Dans l'affaire Procola, Maître Fernand Entringer avait soutenu qu'une seule entité - le Conseil d'État - était juge et partie en ce qui concerne la législation administrative. La Cour de Strasbourg l'a suivi sur ce chemin. Le Conseil d'État intervenant directement et activement dans la procédure législative - l'institution doit aviser tout projet, toute proposition de loi et peut refuser la dispense du deuxième vote constitutionnel si ses observations n'ont pas été suivies -, les juges ont estimé que ce même Conseil d'État ne pouvait pas - par le biais du Comité du contentieux, à l'époque la juridiction administrative du Grand-Duché - être simultanément juge en interprétant des textes législatifs à la rédaction desquels il a collaboré. Cette décision a non seulement rendu impérative la création des Tribunal et Cour administratifs, sonnant le glas du Comité du contentieux, mais a aussi accéléré la création d'une Cour constitutionnelle. Les répercussions de la décision de Strasbourg sur l'organisation judiciaire au Luxembourg furent certes énormes, mais ont néanmoins imposé les démocratisation et modernisation nécessaires de l'appareil judiciaire luxembourgeois. Les observations du gouvernement présentées aux juges, essayant de cautionner la situation existante à l'époque par la petite taille du pays furent rejetés.

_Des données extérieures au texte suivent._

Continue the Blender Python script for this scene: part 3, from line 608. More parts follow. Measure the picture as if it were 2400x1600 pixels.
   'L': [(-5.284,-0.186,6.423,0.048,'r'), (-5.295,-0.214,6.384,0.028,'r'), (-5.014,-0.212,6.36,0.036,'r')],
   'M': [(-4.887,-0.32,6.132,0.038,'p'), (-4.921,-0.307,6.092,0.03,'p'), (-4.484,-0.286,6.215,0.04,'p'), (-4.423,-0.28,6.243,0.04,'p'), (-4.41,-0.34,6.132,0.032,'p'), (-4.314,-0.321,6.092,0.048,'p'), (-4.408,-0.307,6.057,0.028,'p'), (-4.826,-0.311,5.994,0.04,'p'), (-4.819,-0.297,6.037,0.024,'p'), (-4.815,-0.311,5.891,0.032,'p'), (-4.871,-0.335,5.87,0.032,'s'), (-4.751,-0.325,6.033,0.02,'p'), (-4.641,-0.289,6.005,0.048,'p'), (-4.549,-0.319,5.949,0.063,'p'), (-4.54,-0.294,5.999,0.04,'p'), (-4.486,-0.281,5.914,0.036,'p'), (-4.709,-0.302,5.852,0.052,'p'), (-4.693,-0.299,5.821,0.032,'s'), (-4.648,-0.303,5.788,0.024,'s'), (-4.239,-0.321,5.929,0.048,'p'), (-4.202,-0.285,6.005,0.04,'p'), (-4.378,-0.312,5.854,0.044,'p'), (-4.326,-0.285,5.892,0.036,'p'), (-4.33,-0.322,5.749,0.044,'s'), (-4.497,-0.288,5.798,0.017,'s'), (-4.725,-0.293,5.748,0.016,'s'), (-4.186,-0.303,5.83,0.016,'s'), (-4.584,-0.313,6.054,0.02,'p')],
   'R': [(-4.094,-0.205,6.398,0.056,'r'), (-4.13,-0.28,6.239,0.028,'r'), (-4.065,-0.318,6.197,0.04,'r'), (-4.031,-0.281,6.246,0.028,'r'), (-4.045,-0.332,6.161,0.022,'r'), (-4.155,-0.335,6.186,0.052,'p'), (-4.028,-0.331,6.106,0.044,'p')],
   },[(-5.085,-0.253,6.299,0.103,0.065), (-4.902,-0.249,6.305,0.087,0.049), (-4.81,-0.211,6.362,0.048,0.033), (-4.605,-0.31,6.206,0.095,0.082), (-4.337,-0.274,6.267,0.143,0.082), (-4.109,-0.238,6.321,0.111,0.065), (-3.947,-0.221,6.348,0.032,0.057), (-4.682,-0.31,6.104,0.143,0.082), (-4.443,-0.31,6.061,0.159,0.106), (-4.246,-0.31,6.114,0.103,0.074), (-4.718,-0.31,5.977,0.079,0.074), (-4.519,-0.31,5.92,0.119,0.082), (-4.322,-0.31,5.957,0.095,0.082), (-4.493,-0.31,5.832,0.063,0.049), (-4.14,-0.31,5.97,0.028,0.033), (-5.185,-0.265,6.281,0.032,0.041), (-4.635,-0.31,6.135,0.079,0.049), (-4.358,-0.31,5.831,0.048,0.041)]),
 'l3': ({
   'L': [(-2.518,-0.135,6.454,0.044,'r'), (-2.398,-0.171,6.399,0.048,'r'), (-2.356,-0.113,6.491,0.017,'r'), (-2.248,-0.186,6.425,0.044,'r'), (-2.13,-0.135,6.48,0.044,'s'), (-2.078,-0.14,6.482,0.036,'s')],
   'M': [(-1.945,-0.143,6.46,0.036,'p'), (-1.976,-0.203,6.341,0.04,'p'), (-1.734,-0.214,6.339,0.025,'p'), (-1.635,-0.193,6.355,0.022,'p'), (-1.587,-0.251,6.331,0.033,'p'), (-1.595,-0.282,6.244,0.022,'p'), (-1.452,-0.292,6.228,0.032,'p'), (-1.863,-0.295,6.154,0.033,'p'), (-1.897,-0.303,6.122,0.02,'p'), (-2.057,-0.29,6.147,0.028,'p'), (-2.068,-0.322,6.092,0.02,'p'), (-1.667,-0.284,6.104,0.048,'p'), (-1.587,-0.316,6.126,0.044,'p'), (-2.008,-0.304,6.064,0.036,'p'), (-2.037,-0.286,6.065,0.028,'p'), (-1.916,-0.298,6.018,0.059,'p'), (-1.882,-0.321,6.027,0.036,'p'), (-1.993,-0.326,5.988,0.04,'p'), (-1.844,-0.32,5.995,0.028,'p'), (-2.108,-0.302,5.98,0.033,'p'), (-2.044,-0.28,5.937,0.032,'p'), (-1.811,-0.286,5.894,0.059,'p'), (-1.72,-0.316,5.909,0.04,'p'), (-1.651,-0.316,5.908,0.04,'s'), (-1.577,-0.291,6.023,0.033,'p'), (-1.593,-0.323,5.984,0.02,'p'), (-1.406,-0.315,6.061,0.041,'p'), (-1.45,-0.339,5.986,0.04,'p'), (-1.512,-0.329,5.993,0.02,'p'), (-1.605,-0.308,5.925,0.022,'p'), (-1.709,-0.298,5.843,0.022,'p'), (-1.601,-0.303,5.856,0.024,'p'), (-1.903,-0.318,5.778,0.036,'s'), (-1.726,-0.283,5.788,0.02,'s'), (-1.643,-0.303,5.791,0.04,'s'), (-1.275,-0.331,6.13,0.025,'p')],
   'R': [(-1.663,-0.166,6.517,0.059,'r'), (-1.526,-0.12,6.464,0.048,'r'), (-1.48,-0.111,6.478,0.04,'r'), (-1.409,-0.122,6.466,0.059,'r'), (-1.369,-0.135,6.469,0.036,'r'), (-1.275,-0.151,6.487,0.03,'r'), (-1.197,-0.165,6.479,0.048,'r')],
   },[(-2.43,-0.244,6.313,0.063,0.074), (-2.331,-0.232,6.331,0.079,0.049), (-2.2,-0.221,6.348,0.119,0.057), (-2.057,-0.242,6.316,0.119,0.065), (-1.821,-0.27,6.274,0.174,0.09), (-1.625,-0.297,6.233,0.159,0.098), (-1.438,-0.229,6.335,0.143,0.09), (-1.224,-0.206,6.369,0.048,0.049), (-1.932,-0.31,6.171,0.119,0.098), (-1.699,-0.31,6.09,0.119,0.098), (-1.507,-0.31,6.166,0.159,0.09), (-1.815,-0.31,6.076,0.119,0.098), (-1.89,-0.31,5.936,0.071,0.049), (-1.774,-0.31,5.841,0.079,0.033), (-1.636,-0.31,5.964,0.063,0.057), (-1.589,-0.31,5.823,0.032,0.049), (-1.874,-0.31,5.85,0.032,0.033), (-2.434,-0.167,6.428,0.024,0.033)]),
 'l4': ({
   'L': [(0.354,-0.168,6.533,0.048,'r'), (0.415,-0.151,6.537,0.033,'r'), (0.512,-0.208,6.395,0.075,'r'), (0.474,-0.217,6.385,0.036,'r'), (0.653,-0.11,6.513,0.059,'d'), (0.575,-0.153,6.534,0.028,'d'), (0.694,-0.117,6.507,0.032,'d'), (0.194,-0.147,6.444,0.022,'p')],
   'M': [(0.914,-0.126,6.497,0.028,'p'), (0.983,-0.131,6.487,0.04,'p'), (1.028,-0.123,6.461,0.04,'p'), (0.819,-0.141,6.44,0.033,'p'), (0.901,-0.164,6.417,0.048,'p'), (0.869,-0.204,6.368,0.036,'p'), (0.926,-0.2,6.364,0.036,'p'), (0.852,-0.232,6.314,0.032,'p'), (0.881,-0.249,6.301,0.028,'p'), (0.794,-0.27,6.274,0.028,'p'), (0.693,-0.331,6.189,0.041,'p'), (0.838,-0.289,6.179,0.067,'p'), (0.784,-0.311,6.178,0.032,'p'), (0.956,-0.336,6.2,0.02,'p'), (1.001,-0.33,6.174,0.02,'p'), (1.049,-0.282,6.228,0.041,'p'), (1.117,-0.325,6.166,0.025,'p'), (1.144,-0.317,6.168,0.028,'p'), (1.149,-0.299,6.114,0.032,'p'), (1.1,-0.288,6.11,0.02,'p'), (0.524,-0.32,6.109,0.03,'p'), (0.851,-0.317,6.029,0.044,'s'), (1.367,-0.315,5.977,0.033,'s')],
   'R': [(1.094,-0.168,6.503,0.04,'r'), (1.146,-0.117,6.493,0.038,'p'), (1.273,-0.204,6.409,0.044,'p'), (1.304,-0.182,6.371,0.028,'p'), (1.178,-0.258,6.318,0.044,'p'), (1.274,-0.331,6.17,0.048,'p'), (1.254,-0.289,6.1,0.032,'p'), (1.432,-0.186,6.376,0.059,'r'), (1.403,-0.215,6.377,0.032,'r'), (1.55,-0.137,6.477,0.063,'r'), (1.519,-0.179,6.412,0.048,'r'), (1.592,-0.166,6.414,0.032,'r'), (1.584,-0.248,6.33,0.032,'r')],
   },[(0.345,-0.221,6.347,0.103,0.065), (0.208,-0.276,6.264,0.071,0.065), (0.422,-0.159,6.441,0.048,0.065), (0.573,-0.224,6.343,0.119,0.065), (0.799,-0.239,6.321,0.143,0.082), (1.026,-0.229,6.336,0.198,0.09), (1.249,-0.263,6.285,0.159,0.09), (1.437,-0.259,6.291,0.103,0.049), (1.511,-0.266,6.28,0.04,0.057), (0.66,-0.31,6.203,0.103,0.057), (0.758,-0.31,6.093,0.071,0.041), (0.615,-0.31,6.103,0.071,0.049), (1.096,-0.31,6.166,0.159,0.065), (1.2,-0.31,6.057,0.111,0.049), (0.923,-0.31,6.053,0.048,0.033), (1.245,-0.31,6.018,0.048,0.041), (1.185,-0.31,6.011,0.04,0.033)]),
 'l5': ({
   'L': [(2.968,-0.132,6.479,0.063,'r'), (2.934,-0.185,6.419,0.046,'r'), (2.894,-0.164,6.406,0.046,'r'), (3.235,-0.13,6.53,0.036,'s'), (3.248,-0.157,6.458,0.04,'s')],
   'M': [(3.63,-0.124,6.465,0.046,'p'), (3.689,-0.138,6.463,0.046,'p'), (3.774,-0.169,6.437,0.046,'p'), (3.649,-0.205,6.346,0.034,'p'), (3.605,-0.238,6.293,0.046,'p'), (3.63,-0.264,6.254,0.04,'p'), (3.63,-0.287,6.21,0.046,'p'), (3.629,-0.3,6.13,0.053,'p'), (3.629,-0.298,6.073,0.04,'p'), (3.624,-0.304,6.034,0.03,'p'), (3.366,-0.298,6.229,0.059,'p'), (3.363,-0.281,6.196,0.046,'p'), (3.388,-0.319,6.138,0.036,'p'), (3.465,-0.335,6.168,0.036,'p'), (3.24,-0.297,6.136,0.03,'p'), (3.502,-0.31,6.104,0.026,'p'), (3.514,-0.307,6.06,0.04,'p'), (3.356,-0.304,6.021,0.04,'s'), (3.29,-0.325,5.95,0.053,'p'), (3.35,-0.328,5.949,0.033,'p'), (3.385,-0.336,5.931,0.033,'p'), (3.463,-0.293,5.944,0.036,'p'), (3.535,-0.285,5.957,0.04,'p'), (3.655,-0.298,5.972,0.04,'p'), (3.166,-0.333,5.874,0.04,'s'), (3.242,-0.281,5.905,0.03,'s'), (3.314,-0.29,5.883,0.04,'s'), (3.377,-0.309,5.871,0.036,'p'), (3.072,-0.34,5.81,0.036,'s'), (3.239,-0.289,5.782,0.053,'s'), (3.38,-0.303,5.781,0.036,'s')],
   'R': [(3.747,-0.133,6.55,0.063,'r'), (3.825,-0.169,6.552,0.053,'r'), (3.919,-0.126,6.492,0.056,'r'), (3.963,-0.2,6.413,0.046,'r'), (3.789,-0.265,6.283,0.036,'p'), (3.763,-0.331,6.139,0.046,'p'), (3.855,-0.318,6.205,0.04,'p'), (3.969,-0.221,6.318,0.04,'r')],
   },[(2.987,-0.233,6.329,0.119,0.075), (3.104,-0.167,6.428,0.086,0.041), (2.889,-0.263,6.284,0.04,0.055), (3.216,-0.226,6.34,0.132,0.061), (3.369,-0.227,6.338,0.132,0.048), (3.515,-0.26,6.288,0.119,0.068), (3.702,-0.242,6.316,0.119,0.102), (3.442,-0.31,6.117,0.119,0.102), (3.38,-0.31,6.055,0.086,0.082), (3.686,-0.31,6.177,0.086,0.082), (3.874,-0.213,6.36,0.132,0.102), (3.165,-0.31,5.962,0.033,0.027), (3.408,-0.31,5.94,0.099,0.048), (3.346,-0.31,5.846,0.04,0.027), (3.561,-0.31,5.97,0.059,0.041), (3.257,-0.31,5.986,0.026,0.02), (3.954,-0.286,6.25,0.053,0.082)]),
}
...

Dans l'affaire Thoma, la partie requérante soulève plusieurs éléments tendant à prouver que l'impartialité et l'indépendance de la Cour de cassation luxembourgeoise ne sont pas assurées. Si le Luxembourg connaît bel et bien les trois degrés de juridiction, il n'en reste pas moins que les deux degrés supérieurs : la Cour d'appel et la Cour de cassation, sont regroupées au sein de la Cour supérieure de Justice et ne sont pas, comme c'est le cas en France, de laquelle le Luxembourg a hérité son système juridique, deux corps clairement séparés. Ainsi, des cinq magistrats composant la Cour de cassation, trois y siègent exclusivement alors que deux autres magistrats proviennent de la Cour d'appel. De surcroît, en cas d'empêchement d'un des magistrats de la Cour de cassation, celui-ci est remplacé par un juge de la Cour d'appel. Suite à quoi, la Cour de cassation peut être composée pour sa majorité de juges de la Cour d'appel - comme c'était d'ailleurs le cas pour la composition de la Cour de cassation qui a examiné les pourvois dans l'affaire Thoma.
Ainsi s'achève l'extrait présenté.